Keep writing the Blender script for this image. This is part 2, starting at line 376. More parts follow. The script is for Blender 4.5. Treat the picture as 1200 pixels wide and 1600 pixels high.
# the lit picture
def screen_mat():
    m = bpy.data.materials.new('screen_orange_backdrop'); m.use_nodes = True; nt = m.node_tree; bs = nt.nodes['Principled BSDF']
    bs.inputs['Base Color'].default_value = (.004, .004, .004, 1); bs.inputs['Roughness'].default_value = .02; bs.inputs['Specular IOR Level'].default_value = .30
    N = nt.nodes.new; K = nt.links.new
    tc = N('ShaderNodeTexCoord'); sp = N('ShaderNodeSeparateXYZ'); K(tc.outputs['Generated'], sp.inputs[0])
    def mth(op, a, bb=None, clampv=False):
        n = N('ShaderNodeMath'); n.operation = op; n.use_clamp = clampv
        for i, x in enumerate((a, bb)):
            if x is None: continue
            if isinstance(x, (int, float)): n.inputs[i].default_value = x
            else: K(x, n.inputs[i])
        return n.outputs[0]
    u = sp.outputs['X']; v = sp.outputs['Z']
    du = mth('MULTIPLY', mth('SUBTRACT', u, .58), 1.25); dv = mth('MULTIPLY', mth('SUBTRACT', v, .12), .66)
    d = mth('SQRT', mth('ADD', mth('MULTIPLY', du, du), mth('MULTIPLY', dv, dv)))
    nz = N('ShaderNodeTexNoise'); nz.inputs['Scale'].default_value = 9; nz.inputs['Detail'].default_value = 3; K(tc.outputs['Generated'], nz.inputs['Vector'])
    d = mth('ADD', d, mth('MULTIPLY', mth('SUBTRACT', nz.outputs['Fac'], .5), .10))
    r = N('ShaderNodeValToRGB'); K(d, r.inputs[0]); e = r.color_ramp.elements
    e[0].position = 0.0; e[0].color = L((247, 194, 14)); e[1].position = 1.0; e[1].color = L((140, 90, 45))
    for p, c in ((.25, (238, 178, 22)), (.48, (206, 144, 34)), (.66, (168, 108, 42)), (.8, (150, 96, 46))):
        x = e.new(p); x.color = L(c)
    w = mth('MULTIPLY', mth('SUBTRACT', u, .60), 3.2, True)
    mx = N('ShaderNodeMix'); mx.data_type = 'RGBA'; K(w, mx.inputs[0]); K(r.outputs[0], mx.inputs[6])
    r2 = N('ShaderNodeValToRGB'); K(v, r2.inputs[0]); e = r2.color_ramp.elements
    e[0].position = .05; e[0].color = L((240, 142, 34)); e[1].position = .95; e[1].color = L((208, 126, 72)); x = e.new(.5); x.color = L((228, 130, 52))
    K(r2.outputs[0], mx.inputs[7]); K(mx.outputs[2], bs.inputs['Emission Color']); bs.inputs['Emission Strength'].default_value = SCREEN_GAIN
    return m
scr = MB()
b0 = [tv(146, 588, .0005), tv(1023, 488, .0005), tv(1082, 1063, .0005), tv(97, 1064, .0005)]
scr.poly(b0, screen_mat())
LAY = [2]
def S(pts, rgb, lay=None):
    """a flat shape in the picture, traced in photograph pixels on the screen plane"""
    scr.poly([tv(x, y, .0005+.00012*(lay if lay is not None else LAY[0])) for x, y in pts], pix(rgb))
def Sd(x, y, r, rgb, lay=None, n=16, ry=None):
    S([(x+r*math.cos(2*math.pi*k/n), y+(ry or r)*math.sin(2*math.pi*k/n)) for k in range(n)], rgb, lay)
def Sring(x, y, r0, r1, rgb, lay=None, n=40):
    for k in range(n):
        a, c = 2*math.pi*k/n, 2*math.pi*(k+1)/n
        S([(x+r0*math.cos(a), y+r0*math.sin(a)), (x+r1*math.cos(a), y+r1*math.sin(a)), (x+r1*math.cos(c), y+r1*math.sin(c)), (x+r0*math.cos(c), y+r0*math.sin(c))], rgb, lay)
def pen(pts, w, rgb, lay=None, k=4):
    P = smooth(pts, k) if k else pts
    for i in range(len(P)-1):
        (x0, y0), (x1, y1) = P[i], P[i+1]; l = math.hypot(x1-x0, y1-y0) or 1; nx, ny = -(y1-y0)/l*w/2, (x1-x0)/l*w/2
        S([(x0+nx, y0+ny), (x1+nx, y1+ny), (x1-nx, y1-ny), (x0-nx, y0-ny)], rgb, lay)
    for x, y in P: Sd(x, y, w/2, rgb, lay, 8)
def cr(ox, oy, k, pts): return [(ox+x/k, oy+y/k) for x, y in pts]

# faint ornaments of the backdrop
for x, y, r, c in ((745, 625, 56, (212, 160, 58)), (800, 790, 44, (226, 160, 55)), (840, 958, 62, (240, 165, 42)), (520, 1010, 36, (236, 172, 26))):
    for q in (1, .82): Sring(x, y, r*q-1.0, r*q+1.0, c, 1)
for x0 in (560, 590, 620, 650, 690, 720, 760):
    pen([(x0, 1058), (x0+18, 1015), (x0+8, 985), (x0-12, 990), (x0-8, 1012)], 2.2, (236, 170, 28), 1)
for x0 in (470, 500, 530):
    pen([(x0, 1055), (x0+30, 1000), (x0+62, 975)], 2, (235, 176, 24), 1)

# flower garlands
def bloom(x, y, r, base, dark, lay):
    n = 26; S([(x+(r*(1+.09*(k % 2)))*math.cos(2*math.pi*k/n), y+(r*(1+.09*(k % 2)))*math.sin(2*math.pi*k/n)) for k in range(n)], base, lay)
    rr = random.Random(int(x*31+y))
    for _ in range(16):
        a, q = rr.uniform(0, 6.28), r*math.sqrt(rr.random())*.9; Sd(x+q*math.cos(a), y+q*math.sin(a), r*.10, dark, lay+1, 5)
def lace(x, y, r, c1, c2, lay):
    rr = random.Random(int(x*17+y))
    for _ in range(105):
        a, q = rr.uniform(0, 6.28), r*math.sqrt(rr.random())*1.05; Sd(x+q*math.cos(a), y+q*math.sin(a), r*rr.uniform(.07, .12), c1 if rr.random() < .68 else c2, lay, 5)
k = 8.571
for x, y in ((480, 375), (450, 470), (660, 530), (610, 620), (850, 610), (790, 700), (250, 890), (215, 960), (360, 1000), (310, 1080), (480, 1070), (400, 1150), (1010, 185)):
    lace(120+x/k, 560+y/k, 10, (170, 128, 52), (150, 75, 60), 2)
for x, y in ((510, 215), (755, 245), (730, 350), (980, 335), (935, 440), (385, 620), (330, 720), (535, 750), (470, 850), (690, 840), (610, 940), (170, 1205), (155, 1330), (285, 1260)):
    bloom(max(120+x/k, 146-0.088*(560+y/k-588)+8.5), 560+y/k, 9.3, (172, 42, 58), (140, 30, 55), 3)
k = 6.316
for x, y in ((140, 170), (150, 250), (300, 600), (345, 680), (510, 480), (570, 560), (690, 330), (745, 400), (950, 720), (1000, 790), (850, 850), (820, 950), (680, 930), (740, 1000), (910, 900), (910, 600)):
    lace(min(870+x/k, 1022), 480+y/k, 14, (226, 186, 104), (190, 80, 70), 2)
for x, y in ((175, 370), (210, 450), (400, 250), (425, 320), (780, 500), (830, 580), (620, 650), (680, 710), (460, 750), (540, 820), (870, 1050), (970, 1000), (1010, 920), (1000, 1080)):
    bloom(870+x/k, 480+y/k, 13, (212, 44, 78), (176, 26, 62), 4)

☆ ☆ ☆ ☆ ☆

> **CHALLENGE**
Write out the material from the first line to the last, exactly.

> **EXERCISE SOLUTION**
Keep writing the Blender script for this image. This is part 2, starting at line 376. More parts follow. The script is for Blender 4.5. Treat the picture as 1200 pixels wide and 1600 pixels high.
# the lit picture
def screen_mat():
    m = bpy.data.materials.new('screen_orange_backdrop'); m.use_nodes = True; nt = m.node_tree; bs = nt.nodes['Principled BSDF']
    bs.inputs['Base Color'].default_value = (.004, .004, .004, 1); bs.inputs['Roughness'].default_value = .02; bs.inputs['Specular IOR Level'].default_value = .30
    N = nt.nodes.new; K = nt.links.new
    tc = N('ShaderNodeTexCoord'); sp = N('ShaderNodeSeparateXYZ'); K(tc.outputs['Generated'], sp.inputs[0])
    def mth(op, a, bb=None, clampv=False):
        n = N('ShaderNodeMath'); n.operation = op; n.use_clamp = clampv
        for i, x in enumerate((a, bb)):
            if x is None: continue
            if isinstance(x, (int, float)): n.inputs[i].default_value = x
            else: K(x, n.inputs[i])
        return n.outputs[0]
    u = sp.outputs['X']; v = sp.outputs['Z']
    du = mth('MULTIPLY', mth('SUBTRACT', u, .58), 1.25); dv = mth('MULTIPLY', mth('SUBTRACT', v, .12), .66)
    d = mth('SQRT', mth('ADD', mth('MULTIPLY', du, du), mth('MULTIPLY', dv, dv)))
    nz = N('ShaderNodeTexNoise'); nz.inputs['Scale'].default_value = 9; nz.inputs['Detail'].default_value = 3; K(tc.outputs['Generated'], nz.inputs['Vector'])
    d = mth('ADD', d, mth('MULTIPLY', mth('SUBTRACT', nz.outputs['Fac'], .5), .10))
    r = N('ShaderNodeValToRGB'); K(d, r.inputs[0]); e = r.color_ramp.elements
    e[0].position = 0.0; e[0].color = L((247, 194, 14)); e[1].position = 1.0; e[1].color = L((140, 90, 45))
    for p, c in ((.25, (238, 178, 22)), (.48, (206, 144, 34)), (.66, (168, 108, 42)), (.8, (150, 96, 46))):
        x = e.new(p); x.color = L(c)
    w = mth('MULTIPLY', mth('SUBTRACT', u, .60), 3.2, True)
    mx = N('ShaderNodeMix'); mx.data_type = 'RGBA'; K(w, mx.inputs[0]); K(r.outputs[0], mx.inputs[6])
    r2 = N('ShaderNodeValToRGB'); K(v, r2.inputs[0]); e = r2.color_ramp.elements
    e[0].position = .05; e[0].color = L((240, 142, 34)); e[1].position = .95; e[1].color = L((208, 126, 72)); x = e.new(.5); x.color = L((228, 130, 52))
    K(r2.outputs[0], mx.inputs[7]); K(mx.outputs[2], bs.inputs['Emission Color']); bs.inputs['Emission Strength'].default_value = SCREEN_GAIN
    return m
scr = MB()
b0 = [tv(146, 588, .0005), tv(1023, 488, .0005), tv(1082, 1063, .0005), tv(97, 1064, .0005)]
scr.poly(b0, screen_mat())
LAY = [2]
def S(pts, rgb, lay=None):
    """a flat shape in the picture, traced in photograph pixels on the screen plane"""
    scr.poly([tv(x, y, .0005+.00012*(lay if lay is not None else LAY[0])) for x, y in pts], pix(rgb))
def Sd(x, y, r, rgb, lay=None, n=16, ry=None):
    S([(x+r*math.cos(2*math.pi*k/n), y+(ry or r)*math.sin(2*math.pi*k/n)) for k in range(n)], rgb, lay)
def Sring(x, y, r0, r1, rgb, lay=None, n=40):
    for k in range(n):
        a, c = 2*math.pi*k/n, 2*math.pi*(k+1)/n
        S([(x+r0*math.cos(a), y+r0*math.sin(a)), (x+r1*math.cos(a), y+r1*math.sin(a)), (x+r1*math.cos(c), y+r1*math.sin(c)), (x+r0*math.cos(c), y+r0*math.sin(c))], rgb, lay)
def pen(pts, w, rgb, lay=None, k=4):
    P = smooth(pts, k) if k else pts
    for i in range(len(P)-1):
        (x0, y0), (x1, y1) = P[i], P[i+1]; l = math.hypot(x1-x0, y1-y0) or 1; nx, ny = -(y1-y0)/l*w/2, (x1-x0)/l*w/2
        S([(x0+nx, y0+ny), (x1+nx, y1+ny), (x1-nx, y1-ny), (x0-nx, y0-ny)], rgb, lay)
    for x, y in P: Sd(x, y, w/2, rgb, lay, 8)
def cr(ox, oy, k, pts): return [(ox+x/k, oy+y/k) for x, y in pts]

# faint ornaments of the backdrop
for x, y, r, c in ((745, 625, 56, (212, 160, 58)), (800, 790, 44, (226, 160, 55)), (840, 958, 62, (240, 165, 42)), (520, 1010, 36, (236, 172, 26))):
    for q in (1, .82): Sring(x, y, r*q-1.0, r*q+1.0, c, 1)
for x0 in (560, 590, 620, 650, 690, 720, 760):
    pen([(x0, 1058), (x0+18, 1015), (x0+8, 985), (x0-12, 990), (x0-8, 1012)], 2.2, (236, 170, 28), 1)
for x0 in (470, 500, 530):
    pen([(x0, 1055), (x0+30, 1000), (x0+62, 975)], 2, (235, 176, 24), 1)

# flower garlands
def bloom(x, y, r, base, dark, lay):
    n = 26; S([(x+(r*(1+.09*(k % 2)))*math.cos(2*math.pi*k/n), y+(r*(1+.09*(k % 2)))*math.sin(2*math.pi*k/n)) for k in range(n)], base, lay)
    rr = random.Random(int(x*31+y))
    for _ in range(16):
        a, q = rr.uniform(0, 6.28), r*math.sqrt(rr.random())*.9; Sd(x+q*math.cos(a), y+q*math.sin(a), r*.10, dark, lay+1, 5)
def lace(x, y, r, c1, c2, lay):
    rr = random.Random(int(x*17+y))
    for _ in range(105):
        a, q = rr.uniform(0, 6.28), r*math.sqrt(rr.random())*1.05; Sd(x+q*math.cos(a), y+q*math.sin(a), r*rr.uniform(.07, .12), c1 if rr.random() < .68 else c2, lay, 5)
k = 8.571
for x, y in ((480, 375), (450, 470), (660, 530), (610, 620), (850, 610), (790, 700), (250, 890), (215, 960), (360, 1000), (310, 1080), (480, 1070), (400, 1150), (1010, 185)):
    lace(120+x/k, 560+y/k, 10, (170, 128, 52), (150, 75, 60), 2)
for x, y in ((510, 215), (755, 245), (730, 350), (980, 335), (935, 440), (385, 620), (330, 720), (535, 750), (470, 850), (690, 840), (610, 940), (170, 1205), (155, 1330), (285, 1260)):
    bloom(max(120+x/k, 146-0.088*(560+y/k-588)+8.5), 560+y/k, 9.3, (172, 42, 58), (140, 30, 55), 3)
k = 6.316
for x, y in ((140, 170), (150, 250), (300, 600), (345, 680), (510, 480), (570, 560), (690, 330), (745, 400), (950, 720), (1000, 790), (850, 850), (820, 950), (680, 930), (740, 1000), (910, 900), (910, 600)):
    lace(min(870+x/k, 1022), 480+y/k, 14, (226, 186, 104), (190, 80, 70), 2)
for x, y in ((175, 370), (210, 450), (400, 250), (425, 320), (780, 500), (830, 580), (620, 650), (680, 710), (460, 750), (540, 820), (870, 1050), (970, 1000), (1010, 920), (1000, 1080)):
    bloom(870+x/k, 480+y/k, 13, (212, 44, 78), (176, 26, 62), 4)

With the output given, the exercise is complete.